Tuesday, May 15, 2007
Gli Anti-Soccer
Gli Americani fanno di tutto per essere originali. Usano miglia al posto di chilometri, galloni al posto di litri, libre al posto di chili, pollici al posto di centimetri. E baseball al posto del calcio.
Noi italiani (e in questo siamo in buona compagnia) non abbiamo mai capito perche’ l’americano medio si ostini in questa futile resistenza anti-calcio. Abbiamo provato di tutto per farlo assimilare al nostro modello culturale basato sulle partite di serie A come rito domenicale da rispettare. Abbiamo fatto la’ i Mondiali guidati dal nostro coach piu’ pittoresco e, almeno sulla carta, spettacolare. Abbiamo fatto in modo che la nazionale americana partecipasse a tutte le edizioni regalandole gironi di qualificazione a prova di “dummy”. Abbiamo persino provato a coinvolgere i loro presunti campioni nel nostro campionato (a Padova si ricordano ancora di Alexi Lalas). Adesso proveremo addirittura ad esportare glorie europee, come Beckham e, molto piu’ gettonata, sua moglie posh. E tutto questo non e’ bastato: l’americano continua a impazzire per il Superbowl, a schierarsi nella diatriba Red Sox contro Yankees, a cercare le facce dei vips nelle partite dei Knicks al Madison Square Garden... e a trattare il “soccer” come una cosa da femmine (o da minoranze etniche).

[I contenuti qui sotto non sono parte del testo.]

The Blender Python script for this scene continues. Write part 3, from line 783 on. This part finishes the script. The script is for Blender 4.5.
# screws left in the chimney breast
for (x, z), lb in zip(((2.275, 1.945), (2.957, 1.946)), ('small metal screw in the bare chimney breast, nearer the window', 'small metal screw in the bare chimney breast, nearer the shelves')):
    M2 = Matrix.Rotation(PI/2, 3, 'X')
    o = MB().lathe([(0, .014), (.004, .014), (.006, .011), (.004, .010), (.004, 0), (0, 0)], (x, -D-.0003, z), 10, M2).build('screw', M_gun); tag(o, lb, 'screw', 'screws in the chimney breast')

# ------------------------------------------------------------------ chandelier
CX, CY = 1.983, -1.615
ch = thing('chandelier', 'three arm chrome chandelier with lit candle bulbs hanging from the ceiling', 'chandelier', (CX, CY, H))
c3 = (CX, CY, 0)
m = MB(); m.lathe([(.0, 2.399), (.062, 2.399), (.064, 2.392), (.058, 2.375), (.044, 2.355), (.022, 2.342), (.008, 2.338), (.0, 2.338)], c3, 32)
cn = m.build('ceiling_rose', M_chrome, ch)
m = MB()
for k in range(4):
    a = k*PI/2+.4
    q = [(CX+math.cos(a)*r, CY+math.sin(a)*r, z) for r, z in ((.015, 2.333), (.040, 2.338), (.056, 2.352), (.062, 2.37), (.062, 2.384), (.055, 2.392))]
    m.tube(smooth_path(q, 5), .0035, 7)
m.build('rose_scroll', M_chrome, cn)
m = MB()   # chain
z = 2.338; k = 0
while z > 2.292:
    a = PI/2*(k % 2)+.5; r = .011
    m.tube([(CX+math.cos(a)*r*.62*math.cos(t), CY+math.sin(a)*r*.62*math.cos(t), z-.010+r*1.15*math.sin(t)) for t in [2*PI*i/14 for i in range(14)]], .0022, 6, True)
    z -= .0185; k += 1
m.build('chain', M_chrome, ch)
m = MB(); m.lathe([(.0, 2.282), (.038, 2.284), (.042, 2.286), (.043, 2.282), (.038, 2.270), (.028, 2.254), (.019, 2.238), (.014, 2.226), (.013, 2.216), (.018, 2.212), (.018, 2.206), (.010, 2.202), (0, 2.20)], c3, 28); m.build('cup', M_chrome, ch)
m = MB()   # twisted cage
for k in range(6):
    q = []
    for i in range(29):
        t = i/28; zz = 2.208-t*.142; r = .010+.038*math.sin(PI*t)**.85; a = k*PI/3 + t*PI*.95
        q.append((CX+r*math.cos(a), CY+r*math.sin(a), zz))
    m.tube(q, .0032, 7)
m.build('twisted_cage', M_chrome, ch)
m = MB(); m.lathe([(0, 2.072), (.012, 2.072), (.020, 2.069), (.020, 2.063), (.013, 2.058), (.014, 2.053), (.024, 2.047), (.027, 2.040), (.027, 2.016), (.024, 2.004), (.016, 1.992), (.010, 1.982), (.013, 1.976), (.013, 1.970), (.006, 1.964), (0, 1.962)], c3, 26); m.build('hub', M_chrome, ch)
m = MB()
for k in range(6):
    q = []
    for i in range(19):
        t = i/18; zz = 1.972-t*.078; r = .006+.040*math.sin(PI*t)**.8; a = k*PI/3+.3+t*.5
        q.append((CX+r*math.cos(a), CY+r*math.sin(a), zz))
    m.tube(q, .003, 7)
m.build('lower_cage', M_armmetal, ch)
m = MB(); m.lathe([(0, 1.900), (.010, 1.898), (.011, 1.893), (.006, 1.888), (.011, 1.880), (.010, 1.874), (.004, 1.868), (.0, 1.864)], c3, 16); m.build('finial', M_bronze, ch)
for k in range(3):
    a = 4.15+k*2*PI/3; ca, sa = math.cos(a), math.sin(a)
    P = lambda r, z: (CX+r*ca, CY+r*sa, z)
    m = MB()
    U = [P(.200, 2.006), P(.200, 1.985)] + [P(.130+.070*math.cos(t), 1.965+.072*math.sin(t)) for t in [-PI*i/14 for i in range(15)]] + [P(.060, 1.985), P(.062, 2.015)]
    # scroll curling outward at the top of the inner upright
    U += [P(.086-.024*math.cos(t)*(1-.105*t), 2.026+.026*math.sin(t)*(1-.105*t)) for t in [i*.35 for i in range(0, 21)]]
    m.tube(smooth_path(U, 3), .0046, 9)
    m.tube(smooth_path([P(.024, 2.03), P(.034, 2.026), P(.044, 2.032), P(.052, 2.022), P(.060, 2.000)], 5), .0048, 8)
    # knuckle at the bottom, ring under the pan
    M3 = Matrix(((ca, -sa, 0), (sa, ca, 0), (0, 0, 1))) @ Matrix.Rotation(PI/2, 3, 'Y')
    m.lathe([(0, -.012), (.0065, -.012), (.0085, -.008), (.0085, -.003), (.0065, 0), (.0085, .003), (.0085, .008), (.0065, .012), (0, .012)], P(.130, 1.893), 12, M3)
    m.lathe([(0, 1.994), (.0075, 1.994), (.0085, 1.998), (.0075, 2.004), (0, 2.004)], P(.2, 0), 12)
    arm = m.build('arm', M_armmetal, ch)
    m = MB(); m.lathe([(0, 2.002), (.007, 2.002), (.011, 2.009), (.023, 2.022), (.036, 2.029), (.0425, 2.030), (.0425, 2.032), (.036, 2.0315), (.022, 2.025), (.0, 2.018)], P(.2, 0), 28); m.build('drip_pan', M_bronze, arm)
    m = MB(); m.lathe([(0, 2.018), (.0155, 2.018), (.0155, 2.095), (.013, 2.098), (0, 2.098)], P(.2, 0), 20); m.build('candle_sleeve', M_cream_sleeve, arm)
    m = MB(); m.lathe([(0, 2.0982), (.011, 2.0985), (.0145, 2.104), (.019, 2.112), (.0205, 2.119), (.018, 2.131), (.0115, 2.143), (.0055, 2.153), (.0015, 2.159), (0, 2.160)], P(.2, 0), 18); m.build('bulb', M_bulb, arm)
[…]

Per capire la cultura sportiva americana, e mettersi il cuore in pace sull’impossibilita’ di esportare il calcio, bisogna provare l’esperienza dello stadio dal vivo. Chi passa le sue domeniche in una curva a gioire e soffrire per la squadra del cuore fara’ un po’ di fatica a capire lo spirito dello sport americano: sembra quasi che la partita sia un pretesto, un diversivo per passare qualche ora con amici o famigliari ad ingozzarsi di hot dog e birra. Tutto viene sacrificato allo spettacolo, persino l’agonismo: a farla da padroni sono il maxi-schermo, dove ogni azione viene accuratamente sviscerata e dove ogni spettatore pagante sogna di apparire in uno dei divertenti sketch di intervallo, e l’impianto audio, che non manca di incitare il pubblico ad urlare “Charge” (carica!), a cantare a squarciagola qualche canzone popolare o ad alzarsi in piedi per una commossa partecipazione per l’inno nazionale (sia ad inizio partita che al settimo inning: un patriottismo tanto esibito da rasentare il fanatismo nazionalista). Nessuno si stupisce se il gioco vero viene continuamente interrotto da pause: fine degli innings, cambio campo, time out, fine del quarter, sostituzione e avanti cosi’- l’importante e’ trovare il tempo per nuovi spot (in TV) o nuovi giochini da maxischermo (allo stadio) per intrattenere il pubblico mentre consuma.
In questo scenario, si comprende come il concetto di “curva ospiti” non sia nemmeno lontanamente applicabile. Sarebbe come separare le poltrone del cinema a seconda della provenienza geografica degli spettatori. Uno puo’ permettersi di insultare la squadra di casa per tutto il tempo, e non temera’ alcun male dai supporter locali: in fondo e’ solo un gioco. Purche’ non finiscano gli hot dog e la birra: allora si’, che il pubblico comincerebbe a a mugugnare!


***

Non piacera’ all’americano medio, eppure in America una serie A esiste: la Major Soccer League ha visto la luce nel 1996, 12 anni dopo la chiusura “per fallimento” della North American Soccer League (attiva dal 1967 al 1984) in cui avevano militato campioni a fine carriera come Pele’, Bettega o Chinaglia. Come da tradizione nello sport americano, anche nella MLS mancano promozioni e retrocessioni in categorie superiori o inferiori. Informazioni su squadre, regolamento e albo d’oro al sito web.mlsnet.com.